You do not need to main bond anything else. If you do, then at best,
you'll just confuse the next person to look at the installation.


Gas pipe?


Ian January 7th 07 11:06 PM

Extending Earth Wire For Sink
 

Lobster wrote:

There is a requirement to bond the incoming mains water supply to the
earth back at the consumer unit


My incoming mains water supply is a plastic pipe.

Ian


Ben Blaukopf January 8th 07 09:21 AM

Extending Earth Wire For Sink
 
Mathew Newton wrote:
Ben Blaukopf wrote:


You need to bond the cold supply pipe with a 10mm wire (assuming a
standard electrical supply) back to the main earth block at the meter.
This is main bonding.

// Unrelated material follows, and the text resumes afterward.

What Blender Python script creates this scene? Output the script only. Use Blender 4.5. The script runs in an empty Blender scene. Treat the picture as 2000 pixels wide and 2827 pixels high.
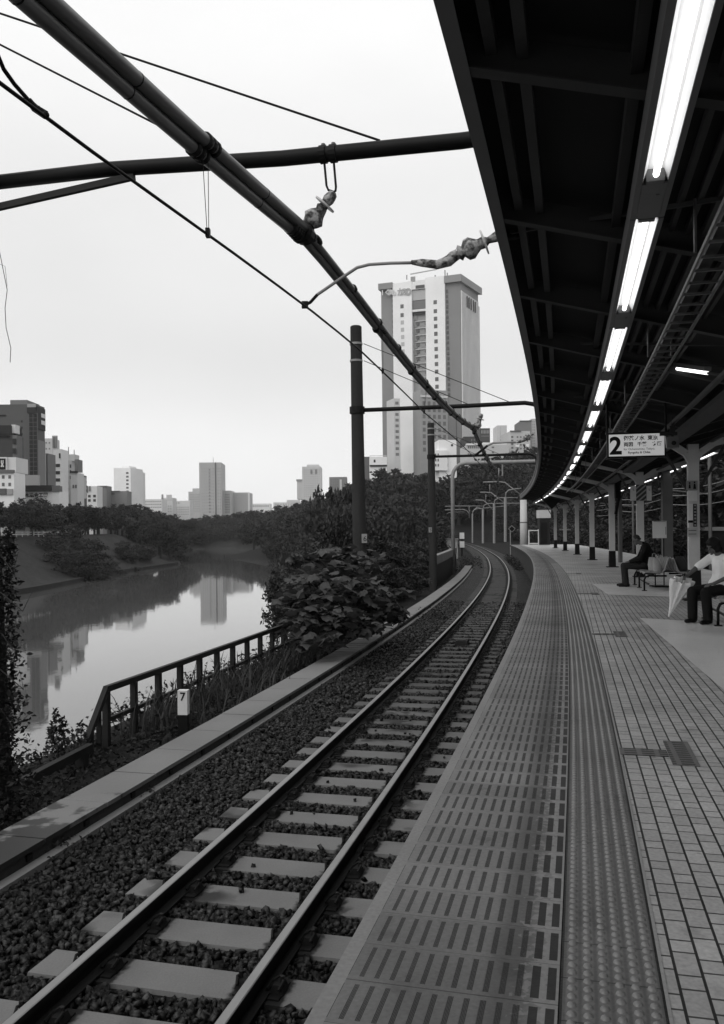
import bpy, bmesh, math, random
import numpy as np
from mathutils import Vector, Matrix
random.seed(7); RNG = np.random.default_rng(7)
R = math.radians
scn = bpy.context.scene
COL = scn.collection

# ---------------------------------------------------------------- camera
EYE = 1.48                      # eye height above the platform floor (z = 0)
F_PX, CX, CY, ROLL = 2350.0, 1000.0, 1466.0, R(0.6)
cam_d = bpy.data.cameras.new('camera'); cam = bpy.data.objects.new('camera', cam_d); COL.objects.link(cam)
cam_d.sensor_fit = 'HORIZONTAL'; cam_d.sensor_width = 36.0
cam_d.lens = 36.0 * F_PX / 2000.0
cam_d.shift_y = (CY - 2827 / 2) / 2000.0
cam_d.clip_start = 0.05; cam_d.clip_end = 9000
cam.matrix_world = Matrix.Translation((0, 0, EYE)) @ Matrix.Rotation(R(90), 4, 'X') @ Matrix.Rotation(-ROLL, 4, 'Z')
scn.camera = cam
scn.render.resolution_x, scn.render.resolution_y = 724, 1024

# ---------------------------------------------------------------- world: overcast daylight sky (grey, the photo is black and white)
SUN_EL, SUN_AZ = R(42), R(-140)
w = bpy.data.worlds.new('World'); scn.world = w; w.use_nodes = True
nt = w.node_tree; nt.nodes.clear()
out = nt.nodes.new('ShaderNodeOutputWorld'); bg = nt.nodes.new('ShaderNodeBackground')
sky = nt.nodes.new('ShaderNodeTexSky'); sky.sky_type = 'NISHITA'; sky.sun_disc = False
sky.sun_elevation = SUN_EL; sky.sun_rotation = SUN_AZ; sky.dust_density = 4.0; sky.air_density = 1.0
bw = nt.nodes.new('ShaderNodeRGBToBW'); nt.links.new(sky.outputs[0], bw.inputs[0])
tc = nt.nodes.new('ShaderNodeTexCoord')
sep = nt.nodes.new('ShaderNodeSeparateXYZ'); nt.links.new(tc.outputs['Generated'], sep.inputs[0])
rmp = nt.nodes.new('ShaderNodeValToRGB'); nt.links.new(sep.outputs[2], rmp.inputs[0])
cr = rmp.color_ramp; cr.interpolation = 'EASE'
SKYR = [(0.0, .86), (.09, .87), (.20, .74), (.33, .80), (.52, .90), (1.0, .86)]
cr.elements[0].position, cr.elements[0].color = 0, (SKYR[0][1],) * 3 + (1,)
cr.elements[1].position, cr.elements[1].color = 1, (SKYR[-1][1],) * 3 + (1,)
for p_, v_ in SKYR[1:-1]:
    e = cr.elements.new(p_); e.color = (v_, v_, v_, 1)
nz = nt.nodes.new('ShaderNodeTexNoise'); nz.inputs['Scale'].default_value = 2.2; nz.inputs['Detail'].default_value = 4
mp = nt.nodes.new('ShaderNodeMapping'); mp.inputs['Scale'].default_value = (1, 1, 2.5)
nt.links.new(tc.outputs['Generated'], mp.inputs[0]); nt.links.new(mp.outputs[0], nz.inputs['Vector'])
def wmath(op, a, b):
    n = nt.nodes.new('ShaderNodeMath'); n.operation = op
    for i, v in enumerate((a, b)):
        if isinstance(v, (int, float)): n.inputs[i].default_value = v
        else: nt.links.new(v, n.inputs[i])
    return n.outputs[0]
cloud = wmath('ADD', wmath('MULTIPLY', nz.outputs[0], 0.24), 0.88)
over = wmath('MULTIPLY', wmath('MULTIPLY', rmp.outputs[0], cloud), 9.3)
tot = wmath('ADD', over, wmath('MULTIPLY', bw.outputs[0], 0.05))
nt.links.new(tot, bg.inputs[0]); bg.inputs[1].default_value = 0.10
nt.links.new(bg.outputs[0], out.inputs[0])
sun_d = bpy.data.lights.new('sun', 'SUN'); sun_d.energy = 0.9; sun_d.angle = R(50); sun_d.color = (1, .985, .96)
sun = bpy.data.objects.new('sun', sun_d); COL.objects.link(sun)
sd = Vector((math.sin(SUN_AZ) * math.cos(SUN_EL), math.cos(SUN_AZ) * math.cos(SUN_EL), math.sin(SUN_EL)))
sun.rotation_euler = sd.to_track_quat('Z', 'Y').to_euler(); sun.location = (0, 0, 40)
scn.view_settings.view_transform = 'Standard'; scn.view_settings.look = 'None'
scn.view_settings.exposure = 0.22; scn.view_settings.gamma = 1.0; scn.view_settings.use_curve_mapping = False
scn.cycles.max_bounces = 8; scn.cycles.diffuse_bounces = 4; scn.cycles.glossy_bounces = 4
scn.cycles.use_denoising = True
scn.cycles.sample_clamp_indirect = 6.0

# ---------------------------------------------------------------- track alignment: heading (from +Y) against arc length
KN = np.array([-15, 5, 15, 25, 40, 60, 90, 130, 200, 260.])
KT = np.array([.3026, .247, .224, .2094, .1837, .1485, .1123, .087, .0525, .023])
_S = np.arange(-15, 260.01, .25); _T = np.interp(_S, KN, KT)
_X = np.concatenate([[0], np.cumsum(np.sin(_T) * .25)[:-1]]); _Y = np.concatenate([[0], np.cumsum(np.cos(_T) * .25)[:-1]])
_X = _X - _X[60] - 2.579; _Y = _Y - _Y[60]
def th(s): return float(np.interp(s, _S, _T))
def P(s, lat, z=0.0):
    t = th(s)
    return Vector((float(np.interp(s, _S, _X)) + lat * math.cos(t), float(np.interp(s, _S, _Y)) - lat * math.sin(t), z))
def ray(x, y):
    u, v = x - CX, CY - y
    return (u * math.cos(ROLL) + v * math.sin(ROLL)) / F_PX, (-u * math.sin(ROLL) + v * math.cos(ROLL)) / F_PX
def at(x, y, Y):                # world point seen at photo pixel (x, y) at depth Y
    a, b = ray(x, y); return Vector((a * Y, Y, EYE + b * Y))
RAIL_Z = -1.178; GROUND = -1.42; WATER = -6.02
EDGE = 1.66                     # platform edge, metres right of the track centre

# ---------------------------------------------------------------- procedural materials
class X_:                       # tiny expression helper over math nodes
    def __init__(s, t, o): s.t, s.o = t, o
    def _m(s, op, *a):
        n = s.t.nodes.new('ShaderNodeMath'); n.operation = op
        for i, v in enumerate((s,) + a):
            if isinstance(v, X_): s.t.links.new(v.o, n.inputs[i])
            else: n.inputs[i].default_value = v
        return X_(s.t, n.outputs[0])
    def __add__(s, b): return s._m('ADD', b)
    __radd__ = __add__
    def __sub__(s, b): return s._m('SUBTRACT', b)
    def __rsub__(s, b): return (s * -1) + b
    def __mul__(s, b): return s._m('MULTIPLY', b)
    __rmul__ = __mul__
    def __truediv__(s, b): return s._m('DIVIDE', b)
    def floor(s): return s._m('FLOOR')
    def fract(s): return s._m('FRACT')
    def mod(s, b): return s._m('FLOORED_MODULO', b)
    def lt(s, b): return s._m('LESS_THAN', b)
    def gt(s, b): return s._m('GREATER_THAN', b)
    def mx(s, b): return s._m('MAXIMUM', b)
    def mn(s, b): return s._m('MINIMUM', b)
    def abs(s): return s._m('ABSOLUTE')
    def clamp(s): return s._m('MAXIMUM', 0.0)._m('MINIMUM', 1.0)
    def step(s, a, b):          # smooth 0..1 between a and b
        n = s.t.nodes.new('ShaderNodeMapRange'); n.interpolation_type = 'SMOOTHSTEP'
        s.t.links.new(s.o, n.inputs[0]); n.inputs[1].default_value = a; n.inputs[2].default_value = b
        return X_(s.t, n.outputs[0])
def new_mat(name):
    m = bpy.data.materials.new(name); m.use_nodes = True
    t = m.node_tree; b = t.nodes['Principled BSDF']
    return m, t, b
def pos(t):
    g = t.nodes.new('ShaderNodeNewGeometry'); return g.outputs['Position']
def noise(t, scale, detail=3, vec=None, stretch=None):
    n = t.nodes.new('ShaderNodeTexNoise'); n.inputs['Scale'].default_value = scale; n.inputs['Detail'].default_value = detail
    v = vec or pos(t)
    if stretch:
        mpn = t.nodes.new('ShaderNodeMapping'); mpn.inputs['Scale'].default_value = stretch
        t.links.new(v, mpn.inputs[0]); v = mpn.outputs[0]
    t.links.new(v, n.inputs['Vector']); return X_(t, n.outputs[0])
def whash(t, a, b=None):
    n = t.nodes.new('ShaderNodeTexWhiteNoise'); n.noise_dimensions = '2D'
    c = t.nodes.new('ShaderNodeCombineXYZ'); t.links.new(a.o, c.inputs[0])
    if b is not None: t.links.new(b.o, c.inputs[1])
    t.links.new(c.outputs[0], n.inputs['Vector']); return X_(t, n.outputs['Value'])
def setcol(t, b, v): t.links.new(v.o, b.inputs['Base Color'])
def bump(t, b, h, dist=.01, strength=.6):
    n = t.nodes.new('ShaderNodeBump'); n.inputs['Distance'].default_value = dist; n.inputs['Strength'].default_value = strength
    t.links.new(h.o, n.inputs['Height']); t.links.new(n.outputs[0], b.inputs['Normal'])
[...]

By cold supply pipe, I mean the rising main, i.e.
the cold water pipe, within 600mm (I think, or something like that) of
where it enters the house (and it sounds like this is under the stairs).

You do not need to main bond anything else. If you do, then at best,
you'll just confuse the next person to look at the installation.



Gas pipe?


D'oh! You do not need to bond anything else out of the subset you have
described. But you need to bond the gas pipe. And, apparently, metal
waste pipes, if you have any...

Ben

Ben Blaukopf January 8th 07 10:56 AM

Extending Earth Wire For Sink
 
Ian wrote:
Lobster wrote:


There is a requirement to bond the incoming mains water supply to the
earth back at the consumer unit



My incoming mains water supply is a plastic pipe.


Then you bond at the nearest copper point. You don't need to bond if
your internal AND supply pipework is plastic.

Ben

[email protected] January 9th 07 11:29 AM

Extending Earth Wire For Sink
 
Thanks for all the comments and help.